- _Your objective_
List all lines in the material below that contain "wide".

- _Dataset extract_
>>>>
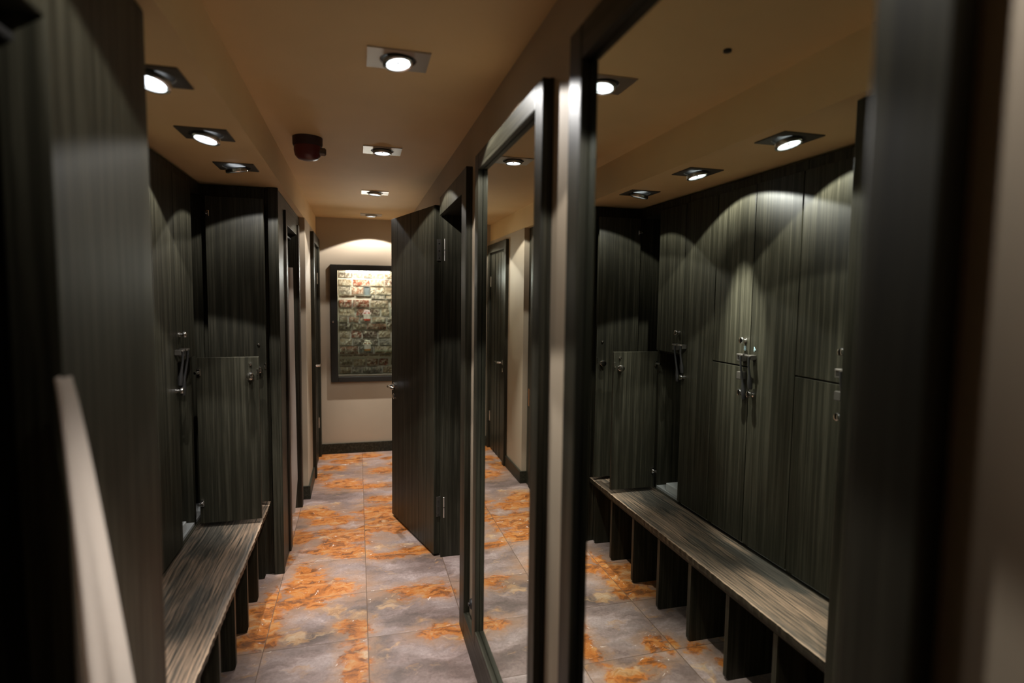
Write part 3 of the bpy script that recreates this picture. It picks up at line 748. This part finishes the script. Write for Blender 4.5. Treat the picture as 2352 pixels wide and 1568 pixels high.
# ---------------------------------------------------------------- downlights
def downlight(x, y, z, label, size, rad, tilt, core_tilt, plate, group, drop=0.0, wide=1.0, core=1.0, cut=126, core_ang=46):
    """tilt=(rot about x, rot about y) degrees"""
    t = thing('downlight', label, 'ceiling light', (x, y, z), group=group)
    sx_, sy_ = size
    bm = bmesh.new()
    n = 40
    # square plate with a round hole
    hole = []; outer = []
    for k in range(n):
        a = 2*PI*k/n; c, s = math.cos(a), math.sin(a); m = max(abs(c), abs(s))
        outer.append(bm.verts.new((c/m*sx_/2, s/m*sy_/2, -.004))); hole.append(bm.verts.new((c*(rad+.016), s*(rad+.016), -.004)))
    o2 = [bm.verts.new((v.co.x, v.co.y, 0)) for v in outer]
    h2 = [bm.verts.new((v.co.x, v.co.y, 0)) for v in hole]
    for k in range(n):
        j = (k+1) % n
        bm.faces.new((outer[k], outer[j], hole[j], hole[k])); bm.faces.new((outer[k], o2[k], o2[j], outer[j])); bm.faces.new((hole[k], hole[j], h2[j], h2[k]))
    obj('plate', bm, plate, t)
    bm = bmesh.new(); lathe(bm, [(rad+.015, -.0005), (0.001, -.0005)], 40, cap=False); obj('recess', bm, M_BLACK, t)
    mt = T(0, 0, -.010-drop) @ R(tilt[0], 'X') @ R(tilt[1], 'Y')
    bm = bmesh.new()
    lathe(bm, [(rad-.004, .006), (rad+.002, .010), (rad+.006, .006), (rad+.006, -.006), (rad+.002, -.009), (rad-.003, -.007), (rad-.004, .006)], 40, mt, cap=False)
    obj('ring', bm, M_RING, t, smooth=True)
    bm = bmesh.new(); lathe(bm, [(.0035, .0), (rad*.55, -.001), (rad-.0045, .0005)], 40, mt, cap=False)
    dsk = obj('lamp_lens', bm, M_LAMP, t, smooth=True)
    bm = bmesh.new(); lathe(bm, [(0, -.003), (.0035, -.003), (.0035, .002), (0, .002)], 12, mt, cap=False); obj('lamp_pin', bm, M_BRONZE, t)
    for kind, ang, pw, bl, rr in (('wide', cut, WIDE_W*wide, .06, .010), ('core', core_ang, CORE_W*core, 1.0, .011)):
        ld = bpy.data.lights.new('downlight_'+kind, 'SPOT'); ld.energy = pw; ld.color = LAMP_COL
        ld.spot_size = math.radians(ang); ld.spot_blend = bl; ld.shadow_soft_size = rr
        if kind == 'wide':   # reflector spill: a bright ring near the cut-off, weaker straight down
            ld.use_nodes = True; nt = ld.node_tree; em = nt.nodes['Emission']
            tc = nt.nodes.new('ShaderNodeTexCoord'); sp = nt.nodes.new('ShaderNodeSeparateXYZ'); ab = nt.nodes.new('ShaderNodeMath'); ab.operation = 'ABSOLUTE'
            mr = nt.nodes.new('ShaderNodeMapRange'); mr.inputs[1].default_value = .46; mr.inputs[2].default_value = .84; mr.inputs[3].default_value = 1.9; mr.inputs[4].default_value = .16
            nt.links.new(tc.outputs['Normal'], sp.inputs[0]); nt.links.new(sp.outputs[2], ab.inputs[0]); nt.links.new(ab.outputs[0], mr.inputs[0]); nt.links.new(mr.outputs[0], em.inputs['Strength'])
        lo = bpy.data.objects.new('lamp_'+kind, ld); C.objects.link(lo); lo.parent = t
        ct = core_tilt if kind == 'core' else tilt
        lo.matrix_local = mt @ T(0, 0, -.012) @ mt.to_3x3().inverted().to_4x4() @ R(ct[0], 'X') @ R(ct[1], 'Y')
    return t
g = 'downlights along the middle of the ceiling'
downlight(.126, 1.845, ZC, 'largest square downlight on the main ceiling, first from the viewer', (.185, .15), .040, (-7, -7), (0, 0), M_STEEL, g)
downlight(.126, 2.989, ZC, 'second downlight on the main ceiling, level with the open doorway', (.185, .15), .040, (0, 0), (0, 0), M_STEEL, g)
downlight(.126, 4.206, ZC, 'third downlight on the main ceiling, above the open door leaf', (.185, .15), .040, (0, 4), (0, 4), M_STEEL, g)
downlight(.126, 5.359, ZC, 'farthest downlight on the main ceiling, in front of the display case', (.185, .15), .040, (0, 0), (0, 0), M_STEEL, g)
downlight(.126, .62, ZC, 'downlight on the main ceiling just above the viewer', (.185, .15), .040, (0, 6), (12, 15), M_STEEL, g, core=.75, core_ang=32)
g = 'downlights over the locker bench'
downlight(-.503, 1.70, ZS, 'first downlight over the locker bench, cut by the near booth edge', (.16, .15), .040, (-12, 8), (-4, 6), M_BRONZE, g, drop=.006, core=.45, core_ang=34)
downlight(-.503, 2.25, ZS, 'middle downlight over the locker bench', (.16, .15), .040, (-8, 10), (-4, 18.5), M_BRONZE, g, drop=.006, core=.75, core_ang=30)
downlight(-.503, 2.78, ZS, 'farthest downlight over the locker bench', (.16, .15), .040, (10, -9), (9, -5), M_BRONZE, g, drop=.006, wide=.32, core=.45, core_ang=34)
<<<<
- _Worked solution_
Write part 3 of the bpy script that recreates this picture. It picks up at line 748. This part finishes the script. Write for Blender 4.5. Treat the picture as 2352 pixels wide and 1568 pixels high.
def downlight(x, y, z, label, size, rad, tilt, core_tilt, plate, group, drop=0.0, wide=1.0, core=1.0, cut=126, core_ang=46):
    for kind, ang, pw, bl, rr in (('wide', cut, WIDE_W*wide, .06, .010), ('core', core_ang, CORE_W*core, 1.0, .011)):
        if kind == 'wide':   # reflector spill: a bright ring near the cut-off, weaker straight down
downlight(-.503, 2.78, ZS, 'farthest downlight over the locker bench', (.16, .15), .040, (10, -9), (9, -5), M_BRONZE, g, drop=.006, wide=.32, core=.45, core_ang=34)